Christophe Saam: «Sauf exception: à personne! Le droit d’auteur appartient, comme son nom l’indique, à un auteur et la plupart des juridictions ne reconnaissent pas la qualité d’auteur à une machine. Même problème avec les générateurs d’images Dall-E, Midjourney, etc.: des sociétés investissent des campagnes de marketing basées sur des images créées avec ces outils, et des journalistes produisent des textes, sans se rendre compte que leurs concurrents pourront les reprendre impunément […] Même si le texte produit n’appartient à personne, cela ne signifie pas pour autant qu’il ne viole pas de droit de tiers. Les réseaux neuronaux sont entraînés avec des textes existants que les générateurs de langage ont tendance à imiter. Il peut y avoir contrefaçon».

Et en ce qui concerne les données?

Oscar Prado: «L’IA requiert un entraînement sur d’importantes quantités de données.
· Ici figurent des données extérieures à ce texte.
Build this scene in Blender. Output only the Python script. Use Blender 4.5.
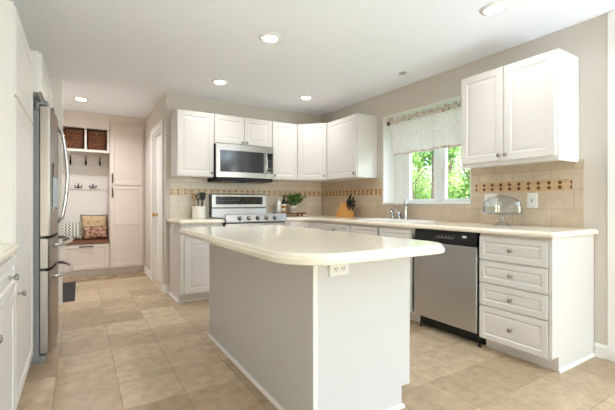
import bpy, bmesh, math, random
from mathutils import Vector, Matrix
random.seed(7)
for o in list(bpy.data.objects): bpy.data.objects.remove(o)
SC = bpy.context.scene
COL = SC.collection
PI = math.pi

# ------------------------------------------------------------------ camera
cam_d = bpy.data.cameras.new('camera'); cam = bpy.data.objects.new('camera', cam_d); COL.objects.link(cam)
CAM_Z = 1.098
cam.location = (0, 0, CAM_Z)
cam.rotation_euler = (PI/2, 0, -math.radians(31.7))
cam_d.sensor_width = 36.0; cam_d.lens = 36.0*369.0/615.0
cam_d.shift_y = -(205.0-203.2)/615.0
cam_d.clip_start = 0.02; cam_d.clip_end = 300
SC.camera = cam

# ------------------------------------------------------------------ world, sun, added fill lamps, exposure
W = bpy.data.worlds.new('world'); SC.world = W; W.use_nodes = True
nt = W.node_tree; nt.nodes.clear()
sky = nt.nodes.new('ShaderNodeTexSky'); sky.sky_type = 'NISHITA'; sky.sun_disc = False
sky.sun_elevation = math.radians(50); sky.sun_rotation = math.radians(200); sky.air_density = 1.0; sky.dust_density = 2.0
bg = nt.nodes.new('ShaderNodeBackground'); bg.inputs['Strength'].default_value = 1.0
wo = nt.nodes.new('ShaderNodeOutputWorld')
nt.links.new(sky.outputs[0], bg.inputs[0]); nt.links.new(bg.outputs[0], wo.inputs[0])

def light(name, kind, loc, energy, color=(1, 1, 1), rot=(0, 0, 0), size=None, size_y=None, shape=None, **k):
    d = bpy.data.lights.new(name, kind); d.energy = energy; d.color = color
    if size: d.size = size
    if shape: d.shape = shape
    if size_y: d.size_y = size_y
    for a, b in k.items(): setattr(d, a, b)
    o = bpy.data.objects.new(name, d); COL.objects.link(o); o.location = loc; o.rotation_euler = rot
    return o
# sun stands outside, high, to the left of the window wall: it lights the garden
light('sun', 'SUN', (20, -10, 20), 5.0, (1.0, 0.95, 0.86), (math.radians(38), 0, math.radians(-55)), angle=0.02)
# added fill lamps aimed up at the ceiling, beside the invented patio door and rear window
FILL_COLOR = (0.72, 0.86, 1.0)
light('fill_lamp_side', 'AREA', (3.30, -1.72, 0.70), 215, FILL_COLOR, (0, PI/2+math.radians(88), 0), 1.9, 2.1, 'RECTANGLE')
light('fill_lamp_rear', 'AREA', (1.20, -6.40, 1.35), 30, FILL_COLOR, (PI/2+math.radians(88), 0, 0), 3.4, 1.9, 'RECTANGLE')
SC.view_settings.view_transform = 'Standard'; SC.view_settings.look = 'None'
SC.view_settings.exposure = 0.62; SC.view_settings.gamma = 1.0; SC.view_settings.use_curve_mapping = False
CAN_POWER = 2.2; CAN_COLOR = (0.97, 0.97, 1.0)
try:
    SC.cycles.use_denoising = True; SC.cycles.diffuse_bounces = 10; SC.cycles.max_bounces = 14
    SC.cycles.transparent_max_bounces = 24; SC.cycles.sample_clamp_indirect = 6.0
    SC.cycles.caustics_reflective = False; SC.cycles.caustics_refractive = False
except Exception: pass

# ------------------------------------------------------------------ materials
def lin(c):
    return tuple(((v/255)/12.92 if v/255 <= 0.04045 else (((v/255)+0.055)/1.055)**2.4) for v in c)+(1.0,)
def mat(name, rgb, rough=0.5, metal=0.0, rgb2=None, scale=8.0, bump=0.0, bscale=60.0, stretch=(1, 1, 1), spec=None, coat=0.0, detail=3.0, trans=0.0, lo=0.35, hi=0.65):
    m = bpy.data.materials.new(name); m.use_nodes = True
    t = m.node_tree; b = t.nodes['Principled BSDF']
    b.inputs['Base Color'].default_value = lin(rgb); b.inputs['Roughness'].default_value = rough; b.inputs['Metallic'].default_value = metal
    if spec is not None: b.inputs['Specular IOR Level'].default_value = spec
    if coat: b.inputs['Coat Weight'].default_value = coat; b.inputs['Coat Roughness'].default_value = 0.08
    if trans: b.inputs['Transmission Weight'].default_value = trans
    tc = t.nodes.new('ShaderNodeTexCoord'); mp = t.nodes.new('ShaderNodeMapping'); mp.inputs['Scale'].default_value = stretch
    t.links.new(tc.outputs['Object'], mp.inputs['Vector'])
    if rgb2:
        n = t.nodes.new('ShaderNodeTexNoise'); n.inputs['Scale'].default_value = scale; n.inputs['Detail'].default_value = detail
        r = t.nodes.new('ShaderNodeValToRGB'); r.color_ramp.elements[0].color = lin(rgb); r.color_ramp.elements[1].color = lin(rgb2)
        r.color_ramp.elements[0].position = lo; r.color_ramp.elements[1].position = hi
        t.links.new(mp.outputs[0], n.inputs['Vector']); t.links.new(n.outputs[0], r.inputs[0]); t.links.new(r.outputs[0], b.inputs['Base Color'])
    if bump:
        n = t.nodes.new('ShaderNodeTexNoise'); n.inputs['Scale'].default_value = bscale; n.inputs['Detail'].default_value = 4
        u = t.nodes.new('ShaderNodeBump'); u.inputs['Strength'].default_value = bump; u.inputs['Distance'].default_value = 0.01
        t.links.new(mp.outputs[0], n.inputs['Vector']); t.links.new(n.outputs[0], u.inputs['Height']); t.links.new(u.outputs[0], b.inputs['Normal'])
    return m
def emit(name, rgb, s):
    m = bpy.data.materials.new(name); m.use_nodes = True; t = m.node_tree; b = t.nodes['Principled BSDF']
    b.inputs['Base Color'].default_value = lin(rgb); b.inputs['Emission Color'].default_value = lin(rgb); b.inputs['Emission Strength'].default_value = s
    return m
def glass(name, tint=(1, 1, 1), refl=1.0):
    m = bpy.data.materials.new(name); m.use_nodes = True; t = m.node_tree; t.nodes.clear()
    o = t.nodes.new('ShaderNodeOutputMaterial'); mx = t.nodes.new('ShaderNodeMixShader')
    a = t.nodes.new('ShaderNodeBsdfTransparent'); a.inputs[0].default_value = tint+(1,)
    g = t.nodes.new('ShaderNodeBsdfGlossy'); g.inputs['Roughness'].default_value = 0.03
    f = t.nodes.new('ShaderNodeLayerWeight'); f.inputs[0].default_value = 0.5
    pw = t.nodes.new('ShaderNodeMath'); pw.operation = 'POWER'; pw.inputs[1].default_value = 4.0
    mm = t.nodes.new('ShaderNodeMath'); mm.operation = 'MULTIPLY_ADD'; mm.inputs[1].default_value = 0.45*refl; mm.inputs[2].default_value = 0.035*refl
    t.links.new(f.outputs['Facing'], pw.inputs[0]); t.links.new(pw.outputs[0], mm.inputs[0]); t.links.new(mm.outputs[0], mx.inputs[0])
    t.links.new(a.outputs[0], mx.inputs[1]); t.links.new(g.outputs[0], mx.inputs[2]); t.links.new(mx.outputs[0], o.inputs[0])
    return m
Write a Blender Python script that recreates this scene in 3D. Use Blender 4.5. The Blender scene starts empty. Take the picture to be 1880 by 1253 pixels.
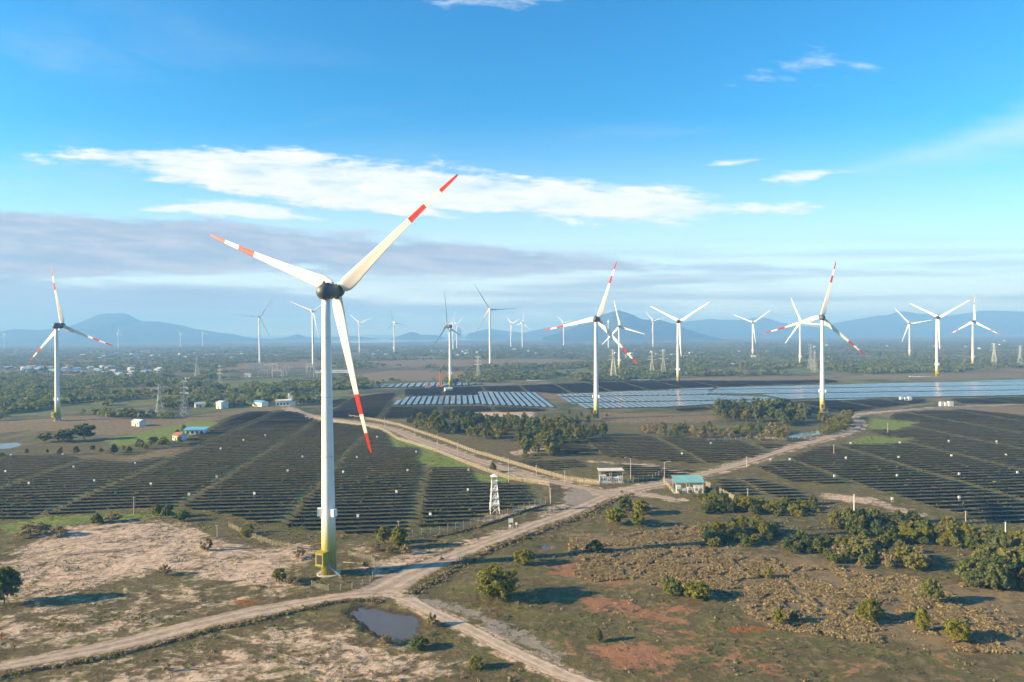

Cependant, la collecte et la réutilisation des données personnelles peuvent conduire à des violations de la LPD (loi sur la protection des données). En effet, le fait de traiter des données personnelles publiques à des fins différentes de celles pour lesquelles elles ont été initialement rendues publiques (sans information préalable ni base légale) entraîne la violation de plusieurs principes de la LPD, notamment la transparence, la finalité de traitement, la licéité de la collecte et la bonne foi. A noter que l’absence de transparence entourant la collecte et la réutilisation des données collectées empêche le suivi et l’exercice des droits des personnes concernées».

Et voilà, le législateur a oublié de légiférer… On ne sait pas exactement qui a droit à quoi? Une société sans droit ne tient pas longtemps!